19 October 2018

Yale Goes Coed - 1969




The Power of Privilege by Joseph Soares, 2007, Excerpts

Yale College was an all-male institution from its founding to 1969 when the first undergraduate females breeched its defenses. Women had been allowed into Yale’s graduate art school for a bit of cultural polish since the late nineteenth century, but in the undergraduate domain, the only women in New Haven were visiting relatives, girl friends, prostitutes, or strippers. It was an adolescent boy’s world with more than its share of ugly episodes. One the worst was “the gang rape of a prostitute in 1940 that was a running public joke during the Brewster’s undergraduate years.” [Kabaservice, “Kingman Brewster and the Rise and Fall,” 436]. Going coeducational ended the most blatant manifestations of Yale’s masculine culture, both in college and at alumni events.

In the first academic year of coeducation, 1969-19780, there were 1,025 men, and 588 women.

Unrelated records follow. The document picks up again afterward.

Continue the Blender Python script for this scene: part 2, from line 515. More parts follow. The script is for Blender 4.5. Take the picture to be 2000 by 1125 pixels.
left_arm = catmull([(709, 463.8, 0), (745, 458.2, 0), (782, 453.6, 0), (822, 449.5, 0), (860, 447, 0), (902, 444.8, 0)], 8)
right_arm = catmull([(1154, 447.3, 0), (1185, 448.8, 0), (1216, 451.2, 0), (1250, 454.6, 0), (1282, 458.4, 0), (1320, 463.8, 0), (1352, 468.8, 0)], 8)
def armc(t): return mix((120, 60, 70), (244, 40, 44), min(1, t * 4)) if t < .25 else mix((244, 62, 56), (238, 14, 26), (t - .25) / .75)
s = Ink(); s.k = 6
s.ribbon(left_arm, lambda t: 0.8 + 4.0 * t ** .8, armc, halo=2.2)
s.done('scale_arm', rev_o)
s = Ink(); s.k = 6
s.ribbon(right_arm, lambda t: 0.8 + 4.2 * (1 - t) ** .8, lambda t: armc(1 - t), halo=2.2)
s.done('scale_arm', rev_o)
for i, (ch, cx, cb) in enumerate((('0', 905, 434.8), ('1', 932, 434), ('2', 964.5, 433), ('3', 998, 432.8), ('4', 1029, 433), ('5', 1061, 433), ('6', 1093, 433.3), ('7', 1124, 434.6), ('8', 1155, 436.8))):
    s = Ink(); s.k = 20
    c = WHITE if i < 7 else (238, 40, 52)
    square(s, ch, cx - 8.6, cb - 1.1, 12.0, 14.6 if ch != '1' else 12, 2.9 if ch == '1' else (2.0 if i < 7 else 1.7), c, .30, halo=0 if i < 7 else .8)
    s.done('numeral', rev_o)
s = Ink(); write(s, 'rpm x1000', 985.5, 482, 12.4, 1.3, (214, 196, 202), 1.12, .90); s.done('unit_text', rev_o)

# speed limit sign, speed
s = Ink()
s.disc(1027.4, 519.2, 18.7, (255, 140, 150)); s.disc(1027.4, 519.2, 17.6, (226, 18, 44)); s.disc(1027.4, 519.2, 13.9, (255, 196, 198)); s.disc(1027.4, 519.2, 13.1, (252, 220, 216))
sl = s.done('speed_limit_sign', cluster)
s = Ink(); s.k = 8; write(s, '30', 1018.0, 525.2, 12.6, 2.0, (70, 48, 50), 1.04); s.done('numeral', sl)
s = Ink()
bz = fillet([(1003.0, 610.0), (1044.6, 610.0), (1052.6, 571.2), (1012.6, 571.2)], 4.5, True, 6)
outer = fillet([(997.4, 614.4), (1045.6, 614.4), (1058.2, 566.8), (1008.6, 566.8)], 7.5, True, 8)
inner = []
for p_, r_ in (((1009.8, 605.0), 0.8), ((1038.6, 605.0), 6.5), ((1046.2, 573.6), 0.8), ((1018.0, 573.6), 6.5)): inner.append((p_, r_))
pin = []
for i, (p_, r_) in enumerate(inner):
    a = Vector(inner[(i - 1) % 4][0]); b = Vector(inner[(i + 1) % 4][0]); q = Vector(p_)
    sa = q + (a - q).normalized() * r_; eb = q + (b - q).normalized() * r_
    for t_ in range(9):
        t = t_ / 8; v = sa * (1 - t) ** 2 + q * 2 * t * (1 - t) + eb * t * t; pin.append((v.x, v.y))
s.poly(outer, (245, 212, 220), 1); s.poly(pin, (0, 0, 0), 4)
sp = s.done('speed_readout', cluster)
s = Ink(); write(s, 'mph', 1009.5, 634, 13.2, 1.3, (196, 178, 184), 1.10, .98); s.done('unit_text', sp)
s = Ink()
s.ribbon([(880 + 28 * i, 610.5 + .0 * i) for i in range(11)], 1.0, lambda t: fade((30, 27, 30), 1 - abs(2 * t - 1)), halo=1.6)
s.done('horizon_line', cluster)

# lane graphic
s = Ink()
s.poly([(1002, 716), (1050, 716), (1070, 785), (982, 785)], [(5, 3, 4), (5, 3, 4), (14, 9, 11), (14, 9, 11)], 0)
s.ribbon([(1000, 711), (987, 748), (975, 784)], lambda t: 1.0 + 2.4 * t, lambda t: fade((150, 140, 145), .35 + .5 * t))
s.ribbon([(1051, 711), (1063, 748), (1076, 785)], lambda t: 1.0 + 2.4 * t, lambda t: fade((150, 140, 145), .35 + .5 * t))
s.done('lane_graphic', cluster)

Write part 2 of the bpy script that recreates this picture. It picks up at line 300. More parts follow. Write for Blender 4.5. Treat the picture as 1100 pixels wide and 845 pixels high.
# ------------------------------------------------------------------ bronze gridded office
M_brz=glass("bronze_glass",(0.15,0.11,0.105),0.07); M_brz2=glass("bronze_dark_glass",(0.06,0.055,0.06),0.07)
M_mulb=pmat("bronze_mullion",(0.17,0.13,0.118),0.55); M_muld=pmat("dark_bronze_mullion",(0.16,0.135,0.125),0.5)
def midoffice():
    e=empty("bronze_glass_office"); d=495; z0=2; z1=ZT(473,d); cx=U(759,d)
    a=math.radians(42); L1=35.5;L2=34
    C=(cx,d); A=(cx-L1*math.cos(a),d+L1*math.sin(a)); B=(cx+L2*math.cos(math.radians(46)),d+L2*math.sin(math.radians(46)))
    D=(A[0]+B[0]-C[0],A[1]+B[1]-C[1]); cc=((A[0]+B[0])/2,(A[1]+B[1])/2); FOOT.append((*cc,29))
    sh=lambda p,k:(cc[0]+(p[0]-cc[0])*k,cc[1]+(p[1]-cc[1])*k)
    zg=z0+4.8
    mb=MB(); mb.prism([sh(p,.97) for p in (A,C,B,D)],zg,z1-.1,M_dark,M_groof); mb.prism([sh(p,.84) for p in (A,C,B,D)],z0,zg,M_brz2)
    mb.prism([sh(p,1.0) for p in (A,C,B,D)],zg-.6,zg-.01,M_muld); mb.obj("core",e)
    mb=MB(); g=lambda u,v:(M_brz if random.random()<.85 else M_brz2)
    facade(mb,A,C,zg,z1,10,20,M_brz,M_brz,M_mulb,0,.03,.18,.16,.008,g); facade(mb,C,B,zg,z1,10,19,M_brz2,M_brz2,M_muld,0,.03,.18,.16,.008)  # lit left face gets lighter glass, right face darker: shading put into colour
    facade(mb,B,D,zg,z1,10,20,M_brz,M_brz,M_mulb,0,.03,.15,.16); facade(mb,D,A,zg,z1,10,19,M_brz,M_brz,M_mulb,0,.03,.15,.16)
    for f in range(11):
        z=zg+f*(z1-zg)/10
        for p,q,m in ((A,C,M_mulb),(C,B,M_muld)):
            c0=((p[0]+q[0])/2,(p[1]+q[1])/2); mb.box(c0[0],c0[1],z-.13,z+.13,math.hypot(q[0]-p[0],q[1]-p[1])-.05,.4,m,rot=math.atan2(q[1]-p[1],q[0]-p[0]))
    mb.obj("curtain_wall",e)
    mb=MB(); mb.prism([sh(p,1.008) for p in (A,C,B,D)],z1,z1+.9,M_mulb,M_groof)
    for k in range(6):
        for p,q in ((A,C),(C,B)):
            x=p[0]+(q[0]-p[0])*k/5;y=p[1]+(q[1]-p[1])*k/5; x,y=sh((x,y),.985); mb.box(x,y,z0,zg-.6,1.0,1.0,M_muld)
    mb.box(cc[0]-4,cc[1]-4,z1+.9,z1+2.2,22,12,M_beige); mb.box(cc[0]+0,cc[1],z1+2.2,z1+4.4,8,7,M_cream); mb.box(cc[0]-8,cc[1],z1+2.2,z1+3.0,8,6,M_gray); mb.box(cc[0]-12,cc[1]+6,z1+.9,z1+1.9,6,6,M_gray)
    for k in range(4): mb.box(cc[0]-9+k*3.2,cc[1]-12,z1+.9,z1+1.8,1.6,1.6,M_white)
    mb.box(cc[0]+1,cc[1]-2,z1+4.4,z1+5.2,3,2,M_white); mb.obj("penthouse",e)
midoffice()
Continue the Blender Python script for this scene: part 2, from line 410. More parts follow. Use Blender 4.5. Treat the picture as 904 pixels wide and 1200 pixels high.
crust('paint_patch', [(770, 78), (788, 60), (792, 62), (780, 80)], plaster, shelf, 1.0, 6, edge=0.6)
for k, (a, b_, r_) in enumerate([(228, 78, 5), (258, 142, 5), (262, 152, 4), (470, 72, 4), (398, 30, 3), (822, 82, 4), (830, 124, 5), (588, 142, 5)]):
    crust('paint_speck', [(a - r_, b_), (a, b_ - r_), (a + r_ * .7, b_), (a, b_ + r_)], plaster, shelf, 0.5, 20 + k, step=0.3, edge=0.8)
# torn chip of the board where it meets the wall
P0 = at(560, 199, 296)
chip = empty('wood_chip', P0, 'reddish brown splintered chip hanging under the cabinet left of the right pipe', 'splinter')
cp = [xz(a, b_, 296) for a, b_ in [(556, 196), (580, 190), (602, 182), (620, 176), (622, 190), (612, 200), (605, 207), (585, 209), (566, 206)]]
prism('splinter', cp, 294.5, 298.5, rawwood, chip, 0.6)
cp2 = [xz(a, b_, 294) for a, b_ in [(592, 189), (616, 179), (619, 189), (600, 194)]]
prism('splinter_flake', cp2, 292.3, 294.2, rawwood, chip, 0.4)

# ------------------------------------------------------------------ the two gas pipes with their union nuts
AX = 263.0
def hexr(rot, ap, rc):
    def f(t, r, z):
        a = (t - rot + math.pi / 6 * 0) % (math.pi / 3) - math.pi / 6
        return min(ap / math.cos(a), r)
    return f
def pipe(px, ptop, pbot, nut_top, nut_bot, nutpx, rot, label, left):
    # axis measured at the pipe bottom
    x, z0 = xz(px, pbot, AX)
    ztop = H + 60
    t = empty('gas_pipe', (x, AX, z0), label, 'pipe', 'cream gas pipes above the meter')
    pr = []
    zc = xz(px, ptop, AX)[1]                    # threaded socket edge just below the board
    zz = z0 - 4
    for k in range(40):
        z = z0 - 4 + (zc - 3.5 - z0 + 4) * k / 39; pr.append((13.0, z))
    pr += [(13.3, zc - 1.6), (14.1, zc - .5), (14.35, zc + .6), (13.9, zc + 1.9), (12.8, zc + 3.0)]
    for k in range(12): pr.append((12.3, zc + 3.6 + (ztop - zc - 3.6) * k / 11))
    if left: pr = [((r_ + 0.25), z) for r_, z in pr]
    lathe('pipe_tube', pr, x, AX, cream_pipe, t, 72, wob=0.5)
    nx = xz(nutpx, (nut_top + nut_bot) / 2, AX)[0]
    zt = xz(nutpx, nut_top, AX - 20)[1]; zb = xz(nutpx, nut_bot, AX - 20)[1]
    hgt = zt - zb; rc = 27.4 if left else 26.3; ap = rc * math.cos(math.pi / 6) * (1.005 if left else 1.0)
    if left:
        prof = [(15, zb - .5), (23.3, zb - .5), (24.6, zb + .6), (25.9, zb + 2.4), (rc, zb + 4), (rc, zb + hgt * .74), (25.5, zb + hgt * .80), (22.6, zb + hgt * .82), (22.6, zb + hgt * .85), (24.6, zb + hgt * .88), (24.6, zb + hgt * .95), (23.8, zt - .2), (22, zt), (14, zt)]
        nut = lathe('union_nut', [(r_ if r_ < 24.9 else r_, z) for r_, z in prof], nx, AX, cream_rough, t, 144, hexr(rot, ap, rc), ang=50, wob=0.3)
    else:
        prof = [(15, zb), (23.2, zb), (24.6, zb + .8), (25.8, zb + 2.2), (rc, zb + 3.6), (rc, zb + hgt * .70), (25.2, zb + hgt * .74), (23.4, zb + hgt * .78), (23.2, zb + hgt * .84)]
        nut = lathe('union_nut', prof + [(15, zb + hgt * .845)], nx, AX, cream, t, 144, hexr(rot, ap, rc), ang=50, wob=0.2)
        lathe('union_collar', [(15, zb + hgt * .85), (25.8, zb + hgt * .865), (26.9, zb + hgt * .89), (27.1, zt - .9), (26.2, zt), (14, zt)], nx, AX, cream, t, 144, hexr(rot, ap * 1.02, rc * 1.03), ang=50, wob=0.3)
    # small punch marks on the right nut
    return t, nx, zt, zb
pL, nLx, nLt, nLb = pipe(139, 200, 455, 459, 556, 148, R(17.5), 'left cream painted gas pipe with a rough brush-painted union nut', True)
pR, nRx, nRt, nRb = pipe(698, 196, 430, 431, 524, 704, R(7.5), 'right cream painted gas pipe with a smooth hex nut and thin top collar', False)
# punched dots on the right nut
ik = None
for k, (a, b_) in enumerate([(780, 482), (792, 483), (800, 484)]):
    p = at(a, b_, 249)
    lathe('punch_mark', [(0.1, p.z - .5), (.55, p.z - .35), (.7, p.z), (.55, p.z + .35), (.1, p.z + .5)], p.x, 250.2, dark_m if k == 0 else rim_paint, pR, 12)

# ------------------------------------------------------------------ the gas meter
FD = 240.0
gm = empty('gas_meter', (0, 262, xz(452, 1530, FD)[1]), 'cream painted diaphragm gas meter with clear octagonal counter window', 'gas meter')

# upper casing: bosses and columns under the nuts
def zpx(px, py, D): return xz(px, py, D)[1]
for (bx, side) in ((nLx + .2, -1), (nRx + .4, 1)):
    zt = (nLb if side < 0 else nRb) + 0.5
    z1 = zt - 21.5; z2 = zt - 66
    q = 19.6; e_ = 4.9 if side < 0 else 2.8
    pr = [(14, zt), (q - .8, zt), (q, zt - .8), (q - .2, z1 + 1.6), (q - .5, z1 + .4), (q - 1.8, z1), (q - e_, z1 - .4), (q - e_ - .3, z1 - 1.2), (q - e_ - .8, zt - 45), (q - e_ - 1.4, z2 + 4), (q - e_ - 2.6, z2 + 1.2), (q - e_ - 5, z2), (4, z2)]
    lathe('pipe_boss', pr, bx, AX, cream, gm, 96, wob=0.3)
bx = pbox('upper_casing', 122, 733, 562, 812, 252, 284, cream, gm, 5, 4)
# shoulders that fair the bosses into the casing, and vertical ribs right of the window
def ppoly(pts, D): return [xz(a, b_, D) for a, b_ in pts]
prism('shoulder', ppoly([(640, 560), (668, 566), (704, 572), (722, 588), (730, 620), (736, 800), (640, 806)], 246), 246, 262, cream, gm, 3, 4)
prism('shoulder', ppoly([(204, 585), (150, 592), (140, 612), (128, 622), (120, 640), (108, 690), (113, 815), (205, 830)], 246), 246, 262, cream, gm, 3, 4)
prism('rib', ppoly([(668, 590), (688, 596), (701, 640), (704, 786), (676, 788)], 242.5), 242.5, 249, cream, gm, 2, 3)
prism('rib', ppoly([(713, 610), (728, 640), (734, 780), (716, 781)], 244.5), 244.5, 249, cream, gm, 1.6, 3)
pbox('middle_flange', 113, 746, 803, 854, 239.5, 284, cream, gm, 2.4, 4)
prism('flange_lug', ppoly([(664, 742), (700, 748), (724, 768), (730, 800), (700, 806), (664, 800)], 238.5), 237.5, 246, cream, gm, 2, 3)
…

The “freshmen” class had 230 women, but 358 transferring women moved into the sophomore, junior, and senior classes to spread women around, helping to set a new tone on campus. The Seven Sisters colleges, close to Yale in social composition and geography, provided more than their share. Of the transferring families, fully 124 were from just three of them: Wellesley, Smith, and Vassar.

In 1994, George W. Bush told an interviewer that Yale “went downhill since they admitted women.”